Argentina: exchange rate street has a climate of uncertainty after Milei – 11/21/2023 – Market

Argentina: exchange rate street has a climate of uncertainty after Milei – 11/21/2023 – Market

Instability and uncertainty are the words you hear most from the so-called “arbolitos”, or “little trees” in the literal translation into Portuguese, after Javier Milei’s victory in Argentina. Dollar traders who spend the day on the famous Florida Street, in the center of Buenos Aires, report strange weather this Tuesday (21).

“It’s very crazy,” says Venezuelan Victor Terán, 63, who, having recently arrived in the country, is still trying to understand how prices are formed in the Argentine parallel foreign exchange market. Like several other vendors on the avenue, he says that the value of the American currency fluctuated throughout the morning and only stabilized in the middle of the afternoon, on the rise.

“People are uncertain, saving their money, because they don’t know what will happen,” says Emma Díaz, 45, standing under an umbrella and irritated by bad sales. “Today is horrible, I’ve normally made ten sales at this point, today I only made two”, she says. “The problem is that we have half the country that wants this president and half that doesn’t”, she guesses.

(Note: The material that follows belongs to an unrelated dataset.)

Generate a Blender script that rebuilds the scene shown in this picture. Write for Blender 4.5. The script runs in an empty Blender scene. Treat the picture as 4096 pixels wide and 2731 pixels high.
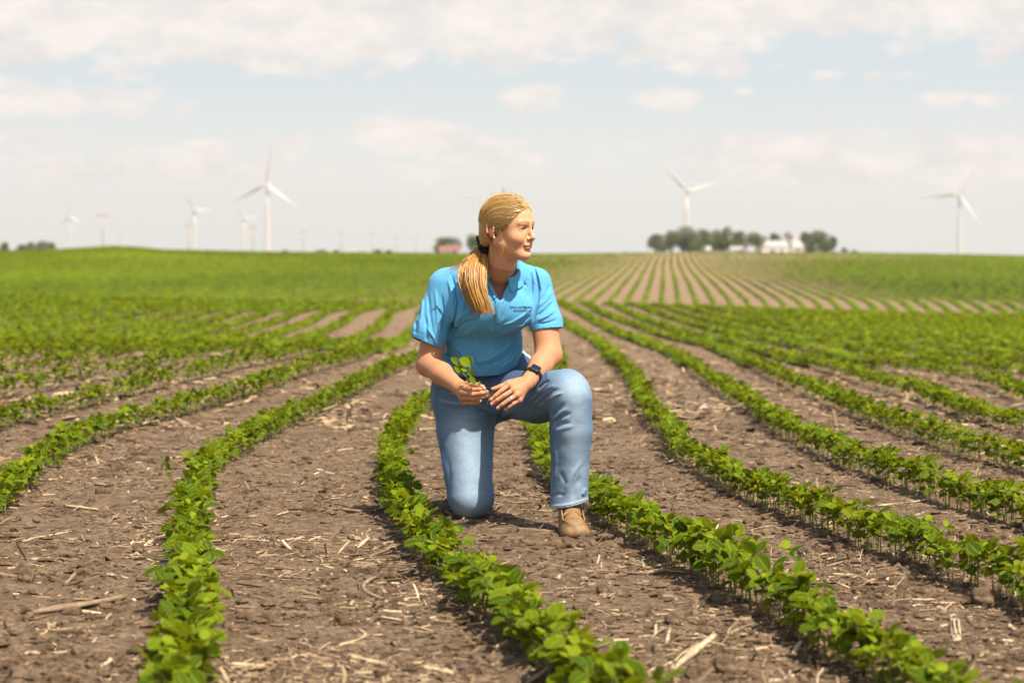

There was great expectation in Argentina about what would happen after the elections with the “blue” dollar, a price that in theory is illegal, but in practice governs prices in commerce and services. The official quotation is considered fictitious, as it is prohibited for the majority of Argentines, in an attempt by the current government to preserve the country’s low currency reserves.

Well, with the success at the polls of the ultra-liberal Milei, who intends to launch a plan to dollarize the economy from December 10th, the parallel American currency has in fact risen. It went from 950 last Friday to 1,075 pesos this Tuesday, an increase of 13%, but it was not the explosion that many expected.

This value varied on the corners of Florida Street, where traders usually shout “change, exchange” at each group of tourists or Argentines that passes by. “It’s very unstable, because we don’t know what Milei will do,” says salesman Constante Ramón, 75, complaining that the prices that appear on websites used as references are not real.

“People want the price they see on Google, but it doesn’t work like that in ‘cuevas’ [casas de câmbio paralelas]. My commission is only 30 pesos, if I sell it at the wrong price, I lose money,” he says.